India-China relations

Simultaneously, China’s revisionist approach to India-China relations is one of the sources of growing
mistrust. India needs to demonstrate that it represents different values and philosophies, and a different
vision for global peace and harmony, which makes it a model different from Russia and China. India’s
trade relations with African and Asian nations can be seen treading a different path. India has expanded
its line of credit to several countries all over the world easing its dependency on the Western financial
system.

At the same time, Indian diplomats are going to put development and economic cooperation at the
top of their agenda. India’s new economic push could be a new opportunity to revive North-South
cooperation and connectivity as China’s Belt and Road Initiative is said to be in trouble.

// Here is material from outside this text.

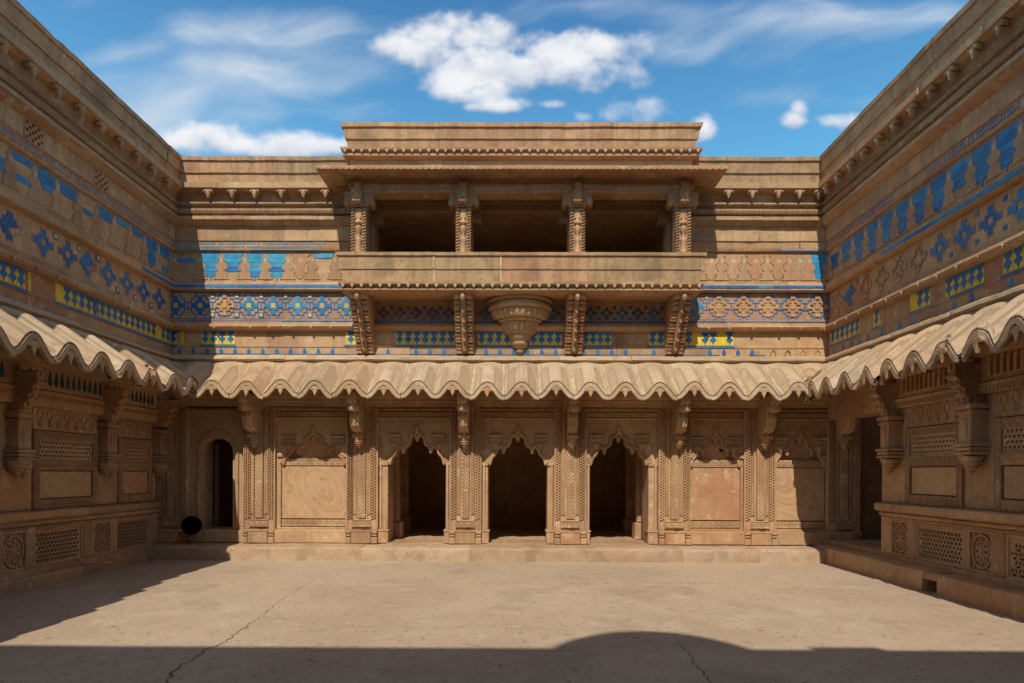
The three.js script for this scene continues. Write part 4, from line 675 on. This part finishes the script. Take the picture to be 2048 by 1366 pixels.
{ // LEFT
  const w = left, c1 = -ZF, dL = (px, o = 0) => -onSide(px, XL + o) * -1;
  upperWall(w, -1.6, c1, undefined, c1, { hi0: 6.74, vents: [[7.53, 7.85], [8.78, 9.1]], parFirst: 1.55 });
  part('wall_core', make([box(-1.6, 6.74, 3.4, 5.36, -.6, -.03), box(6.74, 11.6, 3.4, 5.50, -.6, -.03), box(6.74, 7.53, 5.5, 6.4, -.6, -.02), box(7.85, 8.78, 5.5, 6.4, -.6, -.02), box(9.1, 11.6, 5.5, 6.4, -.6, -.02), box(7.53, 7.85, 5.82, 6.4, -.6, -.02), box(8.78, 9.1, 5.82, 6.4, -.6, -.02), box(7.5, 7.88, 5.5, 5.9, -.6, -.3), box(8.75, 9.13, 5.5, 5.9, -.6, -.3)]), M.room, w);
  for (const [a, b] of [[7.53, 7.85], [8.78, 9.1]]) { const W = b - a, h = [], n = 6, m = 5, sx = (W - .04) / n, sy = .225 / m; for (let i = 0; i < n; i++) for (let k = 0; k < m; k++) if ((i + k) % 2 === 0) { const x = -W / 2 + .02 + i * sx, y = -.1125 + k * sy; h.push([[x + .003, y + .003], [x + .003, y + sy - .003], [x + sx - .003, y + sy - .003], [x + sx - .003, y + .003]]); } part('vent_screen', make(ext(rect(W, .25), -.06, .012, { holes: h })), M.tan[3], w, { at: [(a + b) / 2, 5.665, .11] }); }
  for (let d = 7.0; d < 10.7; d += .415) part('pendant', G_fleur, pick(M.tan), w, { at: [d, 6.35, .32] });
  dotStrip(w, 6.76, 10.88, .72, M.blue[3]);
  const cs = []; for (let i = 0; i < 12; i++) cs.push(10.86 - i * .385); const B = M.blue;
  frieze(w, cs.slice().sort((a, b) => a - b), .385, (i, x) => { const k = Math.round((10.86 - .1925 - x) / .385); const R = { 0: [null, null, B[0], B[1]], 1: [B[1], B[0], B[3], B[1]], 2: [null, null, null, B[1]], 3: [null, null, null, B[2]], 4: [null, null, B[1], B[3]], 5: [null, B[1], null, null], 6: [null, null, B[1], B[1]], 7: [null, B[0], B[1], B[3]], 8: [B[0], null, null, B[1]], 9: [B[3], B[1], null, null] }[k]; return R ? { rows: R, palm: k === 1 ? B[1] : k === 0 ? B[0] : null } : null; });
  lines(w, 9.95, 10.88, 4.725, 4.775, .10, M.deep, 1);
  diamonds(w, [[7.46, 'Xr'], [7.99, 'Drcu'], [8.43, 'Drcu'], [8.83, 'Xru'], [9.28, 'Drcd'], [9.72, 'Drcd'], [10.15, 'Drcd'], [10.6, 'Drc']]);
  goblets(w, 8.2, 10.94, .145, 0, .03); goblets(w, 6.9, 7.7, .145); goblets(w, 7.74, 7.79, .1, 0, 1, false);
  drops(w, 9.3, 10.9, .26, .15);
  for (let d = 7.0; d < 10.9; d += .37) part('roll_stud', G_knob, pick(M.tan), w, { at: [d, 4.035, .125] });
  lowerSide(w, 1, -.1, -.21, -.16, -.10, 1.66, [7.80, 9.50, 10.9, 6.1, 4.4], [[4.7, 5.95, 0], [6.45, 7.6, 1], [8.12, 9.36, 0], [9.87, 10.78, 1]], [['rose', 5.9, 6.3], ['hex', 6.43, 7.4], ['rose', 7.57, 7.97], ['hex', 8.09, 9.02], ['rose', 9.21, 9.63], ['hex', 9.75, 10.67]], -1.6, 10.9, true);
  course(w, 'base_block', [[-.09, -.02], [-.09, .115], [-.12, .14], [-.3, .145]], -1.6, 11, M.tan, { amp: .008 });
  const base = thing('stone_step', 'low worn stone kerb along the foot of the left wall', 'step', [0, 0, 0]); base.removeFromParent(); used.stone_step--;
}
{ // RIGHT
  const w = right, c0 = ZF, T = (d) => -d;
  upperWall(w, c0, 1.6, c0, undefined, { parFirst: 3.2 });
  part('wall_core', make([box(-11.6, 1.6, 3.4, 6.4, -.6, -.03)]), M.room, w);
  for (let d = 5.6; d < 10.7; d += .375) part('pendant', G_fleur, pick(M.tan), w, { at: [-d, 6.35, .32] });
  dotStrip(w, -9.9, -5.8, .93, M.blue[4]); dotStrip(w, -10.88, -9.9, .3, M.blue[4]);
  const cs = []; for (let i = -2; i < 11; i++) cs.push(-(6.76 + .372 * i)); cs.push(-10.86);
  frieze(w, cs.slice().sort((a, b) => a - b), .372, (i, x) => { const d = -x; if (d > 10.62) return { rows: [M.deep[0], M.deep[0], M.deep[0], null], palm: null }; if (d > 10.3) return { rows: [M.deep[1], null, null, null], palm: null }; const A = [M.blue[0], M.blue[1], M.blue[1], M.blue[4], M.blue[3]]; return { rows: [pick(A), pick(A), pick(A), pick(A)], palm: rnd() < .8 ? pick(A) : null }; });
  lines(w, -9.25, -5.6, 4.725, 4.775, .10, [M.blue[1], M.blue[4], M.blue[0]], 1, .6);
  diamonds(w, [[-6.38, 'BrUW'], [-6.82, 'BrUW'], [-7.25, 'BrUW'], [-7.68, 'BrUW'], [-8.12, 'BrW'], [-8.55, 'P'], [-8.98, 'Pc'], [-9.41, 'P'], [-9.84, 'P'], [-10.28, 'XU'], [-10.68, 'P']]);
  goblets(w, -10.9, -9.98, .145); goblets(w, -9.6, -9.44, .145); goblets(w, -8.71, -8.29, .14, 0, .1); goblets(w, -8.0, -7.34, .145); goblets(w, -7.06, -5.9, .145);
  for (const d of [10.8, 10.5, 10.25, 10.0, 9.75, 9.4, 8.95, 8.65, 7.85, 7.55, 6.95, 6.7]) part('drop_tile', G_drop, pick(M.blue), w, { at: [-d, 3.635, 0] });
  for (let d = 6.2; d < 10.9; d += .36) part('roll_stud', G_knob, pick(M.tan), w, { at: [-d, 4.035, .125] });
  lowerSide(w, -1, 0, .02, .01, .12, 1.6, [8.97, 7.37, 5.77, 4.17], [[4.4, 5.5, 0], [6.05, 7.15, 1], [7.66, 8.78, 0]], [['rose', 5.6, 6.0], ['star', 6.10, 7.02], ['rose', 7.19, 7.59], ['hex', 7.67, 8.58], ['rose', 8.74, 9.14]], -1.6, 9.38, false);
  // passage recess in the corner
  part('passage_wall', make([box(-11.2, -9.3, 0, 3.4, -1.5, -1.35), box(-9.5, -9.3, 0, 3.4, -1.4, -.1)]), M.room, w);
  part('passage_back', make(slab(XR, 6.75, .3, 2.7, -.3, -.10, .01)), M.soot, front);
  part('passage_floor', make(box(-11, -9.35, .24, .36, -1.4, .0)), M.tan[1], w);
  part('passage_lintel', make([box(-11, -9.38, 2.45, 3.4, -.4, 0)]), M.room, w);
  // plinth with drain hole
  const p = thing('stone_plinth', 'low stone plinth along the foot of the right wall with square drain hole', 'plinth', [XR, 0, 0], -PI / 2);
  const pr = [[.24, -.02], [.245, .2], [.23, .255], [.20, .27], [-.1, .275]], pr2 = [[.24, .17], [.245, .2], [.23, .255], [.20, .27], [-.1, .275]];
  course(p, 'plinth_block', pr, -11, -8.08, [M.tan[1], M.pink[0], M.tan[3]], { amp: .009, len: [1.2, 1.8] }); course(p, 'plinth_block', pr2, -8.08, -7.8, [M.tan[1]], { amp: .004 }); course(p, 'plinth_block', pr, -7.8, 1.6, [M.tan[1], M.pink[0], M.tan[3]], { amp: .009, len: [1.2, 2.2] });
  part('drain_channel', make([box(-8.10, -8.08, 0, .19, -.1, .235), box(-7.8, -7.78, 0, .19, -.1, .235), box(-8.1, -7.78, 0, .19, -.12, -.1), box(-8.1, -7.78, .17, .19, -.1, .235)]), M.tan[1], p);
}
{ // REAR (outside the frame: its parapet and a small dome shade the floor; whitened to bounce fill light)
  const w = rear;
  course(w, 'wall_block', [[0, 0], [0, 2.0], [0, 3.5]], -XR - .1, -XL + .1, [M.mortar], { len: [2, 3], dens: .6, step: .5 });
  course(w, 'wall_block', [[0, 3.5], [0, 5.8]], -XR - .1, -XL + .1, [M.mortar], { len: [2, 3], dens: .6, step: .5 });
  course(w, 'cornice_block', [[0, 5.8], [.24, 5.9], [.26, 6.1], [.2, 6.2], [.36, 6.36], [.36, 6.45], [.25, 6.47], [.345, 6.9], [-.2, 6.92], [-.3, 0]], -XR - .1, -XL + .1, [M.mortar], { len: [2, 3], dens: .6, step: .4, amp: .004 });
  const d = thing('roof_dome', 'small ribbed stone dome on the roof behind the viewer', 'dome', [.06, 6.6, 2.4]);
  part('drum', make(lathe([[1.0, 0], [1.0, 1.0], [1.06, 1.05], [1.06, 1.15], [0.98, 1.2]], 32)), M.par[0], d);
  part('dome_shell', make(lathe([[1.0, 1.2], [.99, 1.4], [.93, 1.6], [.80, 1.8], [.60, 1.95], [.34, 2.04], [.0, 2.08]], 32)), M.pale[0], d);
  const st = thing('loose_stone', 'broken block lying on the rear parapet', 'stone', [2.05, 6.92, 1.3]); part('stone', make(slab(-.3, .3, 0, .07, -.1, .1, .02)), M.par[1], st); st.children[0].removeFromParent(); st.removeFromParent();
  const s2 = part('loose_stone', make(slab(-.3, .3, 0, .07, -.1, .1, .02)), M.par[1], scene, { at: [1.9, 6.915, .95] }); s2.userData = { label: 'flat broken block lying on the parapet behind the viewer', category: 'stone' };
}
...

While India
sought multilateralism with active cooperation in the BRICS and Shanghai Cooperation Organisation
(SCO), however, both China and Russia have recently demonstrated aggressive unilateralism in multiple
regional and international disputes.

As India still seeks greater multilateralism, countries outside BRICS and SCO like Türkiye, Indonesia,
Iran, Bangladesh, United Arab Emirates (UAE) and Saudi Arabia are going to be more important to India’s
development diplomacy. India’s G-20 Presidency is going to be such an exceptional opportunity to reflect
on India’s willingness and preparedness for an advanced role in global politics.